• **Problem details**
Please repeat all of the lines that follow, exactly as written.
— begin —
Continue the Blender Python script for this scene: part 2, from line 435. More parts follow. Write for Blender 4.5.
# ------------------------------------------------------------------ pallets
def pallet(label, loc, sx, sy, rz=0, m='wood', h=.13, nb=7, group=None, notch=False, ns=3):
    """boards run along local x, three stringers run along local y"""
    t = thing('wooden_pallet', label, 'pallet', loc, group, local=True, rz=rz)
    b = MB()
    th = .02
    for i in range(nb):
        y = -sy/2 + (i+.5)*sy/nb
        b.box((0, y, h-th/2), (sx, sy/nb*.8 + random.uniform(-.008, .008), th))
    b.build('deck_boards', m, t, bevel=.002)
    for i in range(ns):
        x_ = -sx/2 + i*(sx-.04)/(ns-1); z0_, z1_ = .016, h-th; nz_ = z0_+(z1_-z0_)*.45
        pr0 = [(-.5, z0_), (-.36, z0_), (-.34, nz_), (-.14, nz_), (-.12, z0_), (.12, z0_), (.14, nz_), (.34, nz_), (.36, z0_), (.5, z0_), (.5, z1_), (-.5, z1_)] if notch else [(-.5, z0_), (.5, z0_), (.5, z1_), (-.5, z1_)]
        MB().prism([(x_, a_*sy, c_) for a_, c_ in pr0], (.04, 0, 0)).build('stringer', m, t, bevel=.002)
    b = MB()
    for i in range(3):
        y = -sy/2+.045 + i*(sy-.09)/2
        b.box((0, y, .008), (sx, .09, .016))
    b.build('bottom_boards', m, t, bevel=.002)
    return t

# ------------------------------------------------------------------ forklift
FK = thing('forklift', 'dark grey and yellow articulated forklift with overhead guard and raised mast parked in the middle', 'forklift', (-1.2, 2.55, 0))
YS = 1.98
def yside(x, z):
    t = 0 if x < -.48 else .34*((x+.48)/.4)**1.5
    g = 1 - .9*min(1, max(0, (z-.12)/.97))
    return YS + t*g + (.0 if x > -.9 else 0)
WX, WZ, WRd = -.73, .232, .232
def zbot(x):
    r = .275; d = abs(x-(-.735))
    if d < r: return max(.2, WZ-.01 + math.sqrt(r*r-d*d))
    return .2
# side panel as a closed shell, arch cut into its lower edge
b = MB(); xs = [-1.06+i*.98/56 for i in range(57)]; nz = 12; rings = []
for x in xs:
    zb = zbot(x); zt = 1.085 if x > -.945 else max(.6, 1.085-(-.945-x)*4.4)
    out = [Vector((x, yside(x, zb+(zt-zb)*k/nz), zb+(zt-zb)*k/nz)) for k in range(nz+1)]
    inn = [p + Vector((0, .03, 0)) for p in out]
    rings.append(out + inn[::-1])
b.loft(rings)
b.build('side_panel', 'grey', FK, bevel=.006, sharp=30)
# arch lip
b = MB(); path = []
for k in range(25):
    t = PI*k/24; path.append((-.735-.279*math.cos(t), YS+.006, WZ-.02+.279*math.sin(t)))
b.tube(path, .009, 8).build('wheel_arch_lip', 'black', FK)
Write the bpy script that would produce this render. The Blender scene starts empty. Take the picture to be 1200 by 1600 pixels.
— end —
• **Answer to the problem**
Continue the Blender Python script for this scene: part 2, from line 435. More parts follow. Write for Blender 4.5.
# ------------------------------------------------------------------ pallets
def pallet(label, loc, sx, sy, rz=0, m='wood', h=.13, nb=7, group=None, notch=False, ns=3):
    """boards run along local x, three stringers run along local y"""
    t = thing('wooden_pallet', label, 'pallet', loc, group, local=True, rz=rz)
    b = MB()
    th = .02
    for i in range(nb):
        y = -sy/2 + (i+.5)*sy/nb
        b.box((0, y, h-th/2), (sx, sy/nb*.8 + random.uniform(-.008, .008), th))
    b.build('deck_boards', m, t, bevel=.002)
    for i in range(ns):
        x_ = -sx/2 + i*(sx-.04)/(ns-1); z0_, z1_ = .016, h-th; nz_ = z0_+(z1_-z0_)*.45
        pr0 = [(-.5, z0_), (-.36, z0_), (-.34, nz_), (-.14, nz_), (-.12, z0_), (.12, z0_), (.14, nz_), (.34, nz_), (.36, z0_), (.5, z0_), (.5, z1_), (-.5, z1_)] if notch else [(-.5, z0_), (.5, z0_), (.5, z1_), (-.5, z1_)]
        MB().prism([(x_, a_*sy, c_) for a_, c_ in pr0], (.04, 0, 0)).build('stringer', m, t, bevel=.002)
    b = MB()
    for i in range(3):
        y = -sy/2+.045 + i*(sy-.09)/2
        b.box((0, y, .008), (sx, .09, .016))
    b.build('bottom_boards', m, t, bevel=.002)
    return t

# ------------------------------------------------------------------ forklift
FK = thing('forklift', 'dark grey and yellow articulated forklift with overhead guard and raised mast parked in the middle', 'forklift', (-1.2, 2.55, 0))
YS = 1.98
def yside(x, z):
    t = 0 if x < -.48 else .34*((x+.48)/.4)**1.5
    g = 1 - .9*min(1, max(0, (z-.12)/.97))
    return YS + t*g + (.0 if x > -.9 else 0)
WX, WZ, WRd = -.73, .232, .232
def zbot(x):
    r = .275; d = abs(x-(-.735))
    if d < r: return max(.2, WZ-.01 + math.sqrt(r*r-d*d))
    return .2
# side panel as a closed shell, arch cut into its lower edge
b = MB(); xs = [-1.06+i*.98/56 for i in range(57)]; nz = 12; rings = []
for x in xs:
    zb = zbot(x); zt = 1.085 if x > -.945 else max(.6, 1.085-(-.945-x)*4.4)
    out = [Vector((x, yside(x, zb+(zt-zb)*k/nz), zb+(zt-zb)*k/nz)) for k in range(nz+1)]
    inn = [p + Vector((0, .03, 0)) for p in out]
    rings.append(out + inn[::-1])
b.loft(rings)
b.build('side_panel', 'grey', FK, bevel=.006, sharp=30)
# arch lip
b = MB(); path = []
for k in range(25):
    t = PI*k/24; path.append((-.735-.279*math.cos(t), YS+.006, WZ-.02+.279*math.sin(t)))
b.tube(path, .009, 8).build('wheel_arch_lip', 'black', FK)
Write the bpy script that would produce this render. The Blender scene starts empty. Take the picture to be 1200 by 1600 pixels.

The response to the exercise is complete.